==== Recorded data
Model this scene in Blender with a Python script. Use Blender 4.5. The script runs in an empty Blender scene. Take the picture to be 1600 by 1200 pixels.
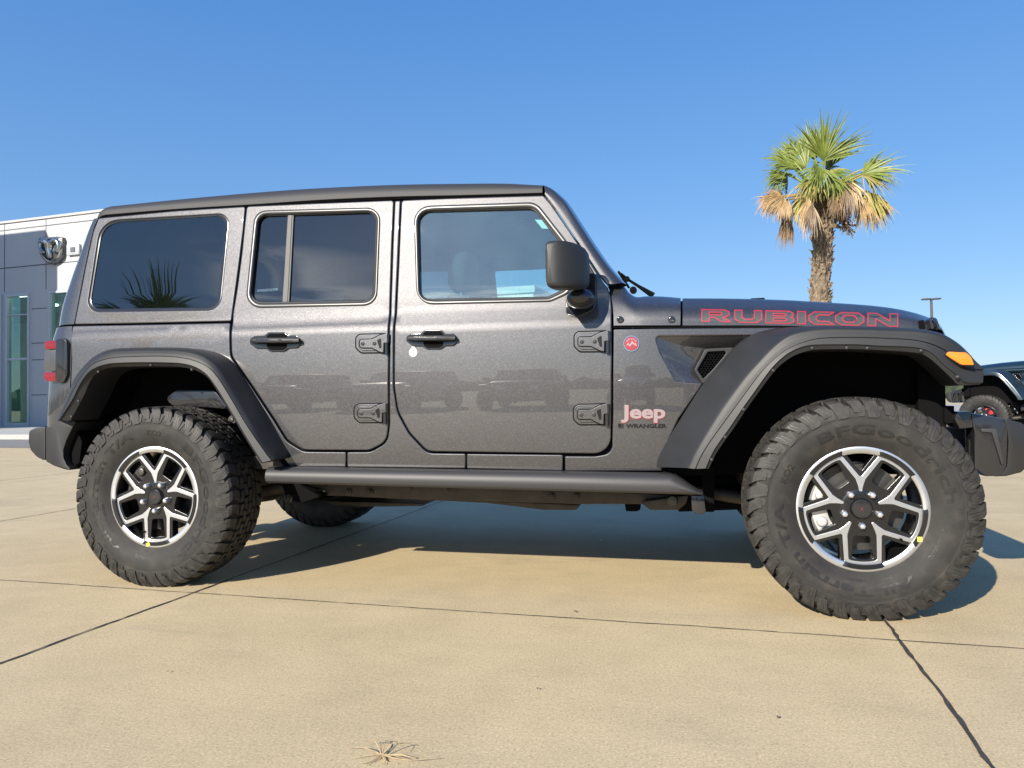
import bpy, bmesh, math, random
import numpy as np
from mathutils import Vector, Matrix
from mathutils.geometry import delaunay_2d_cdt
from mathutils.bvhtree import BVHTree
rad = math.radians
random.seed(7)
scene = bpy.context.scene
COL = scene.collection

# ------------------------------------------------------------------ camera
CAM = Vector((2.359, -3.912, 0.824))
FOC = 1166.866                      # focal length in pixels of a 1600 wide picture
yaw, pitch, roll = 0.221069, 0.0228714, -0.0136185
_f = Vector((-math.sin(yaw)*math.cos(pitch), math.cos(yaw)*math.cos(pitch), math.sin(pitch)))
_r = Vector((math.cos(yaw), math.sin(yaw), 0)); _u = _r.cross(_f)
R_ = _r*math.cos(roll)+_u*math.sin(roll); U_ = -_r*math.sin(roll)+_u*math.cos(roll); F_ = _f
cd = bpy.data.cameras.new('camera'); cam = bpy.data.objects.new('camera', cd); COL.objects.link(cam)
cd.sensor_width = 36; cd.lens = 36*FOC/1600; cd.clip_start = .05; cd.clip_end = 6000
cam.matrix_world = Matrix(((R_.x, U_.x, -F_.x, CAM.x), (R_.y, U_.y, -F_.y, CAM.y), (R_.z, U_.z, -F_.z, CAM.z), (0, 0, 0, 1)))
scene.camera = cam

# ------------------------------------------------------------------ sky, sun, exposure
SUN = Vector((-.76, -1.9, 1.0)).normalized()
sun_el = math.asin(SUN.z); sun_rot = math.atan2(SUN.x, SUN.y)
world = bpy.data.worlds.new('World'); scene.world = world; world.use_nodes = True
wt = world.node_tree; wn = wt.nodes; wl = wt.links
for n in list(wn): wn.remove(n)
def wnode(t, **k):
    n = wn.new(t)
    for a, b in k.items(): setattr(n, a, b)
    return n
sky = wnode('ShaderNodeTexSky', sky_type='NISHITA'); sky.sun_disc = False
sky.sun_elevation = sun_el; sky.sun_rotation = sun_rot
sky.altitude = 0; sky.air_density = 1.0; sky.dust_density = .3; sky.ozone_density = 3.0
hs = wnode('ShaderNodeHueSaturation'); hs.inputs['Saturation'].default_value = 1.15; hs.inputs['Value'].default_value = 1.0
wl.new(sky.outputs[0], hs.inputs['Color'])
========
What the task asks
Leave every image out, and retype the material exactly.

Exercise response
Model this scene in Blender with a Python script. Use Blender 4.5. The script runs in an empty Blender scene. Take the picture to be 1600 by 1200 pixels.
import bpy, bmesh, math, random
import numpy as np
from mathutils import Vector, Matrix
from mathutils.geometry import delaunay_2d_cdt
from mathutils.bvhtree import BVHTree
rad = math.radians
random.seed(7)
scene = bpy.context.scene
COL = scene.collection

# ------------------------------------------------------------------ camera
CAM = Vector((2.359, -3.912, 0.824))
FOC = 1166.866                      # focal length in pixels of a 1600 wide picture
yaw, pitch, roll = 0.221069, 0.0228714, -0.0136185
_f = Vector((-math.sin(yaw)*math.cos(pitch), math.cos(yaw)*math.cos(pitch), math.sin(pitch)))
_r = Vector((math.cos(yaw), math.sin(yaw), 0)); _u = _r.cross(_f)
R_ = _r*math.cos(roll)+_u*math.sin(roll); U_ = -_r*math.sin(roll)+_u*math.cos(roll); F_ = _f
cd = bpy.data.cameras.new('camera'); cam = bpy.data.objects.new('camera', cd); COL.objects.link(cam)
cd.sensor_width = 36; cd.lens = 36*FOC/1600; cd.clip_start = .05; cd.clip_end = 6000
cam.matrix_world = Matrix(((R_.x, U_.x, -F_.x, CAM.x), (R_.y, U_.y, -F_.y, CAM.y), (R_.z, U_.z, -F_.z, CAM.z), (0, 0, 0, 1)))
scene.camera = cam

# ------------------------------------------------------------------ sky, sun, exposure
SUN = Vector((-.76, -1.9, 1.0)).normalized()
sun_el = math.asin(SUN.z); sun_rot = math.atan2(SUN.x, SUN.y)
world = bpy.data.worlds.new('World'); scene.world = world; world.use_nodes = True
wt = world.node_tree; wn = wt.nodes; wl = wt.links
for n in list(wn): wn.remove(n)
def wnode(t, **k):
    n = wn.new(t)
    for a, b in k.items(): setattr(n, a, b)
    return n
sky = wnode('ShaderNodeTexSky', sky_type='NISHITA'); sky.sun_disc = False
sky.sun_elevation = sun_el; sky.sun_rotation = sun_rot
sky.altitude = 0; sky.air_density = 1.0; sky.dust_density = .3; sky.ozone_density = 3.0
hs = wnode('ShaderNodeHueSaturation'); hs.inputs['Saturation'].default_value = 1.15; hs.inputs['Value'].default_value = 1.0
wl.new(sky.outputs[0], hs.inputs['Color'])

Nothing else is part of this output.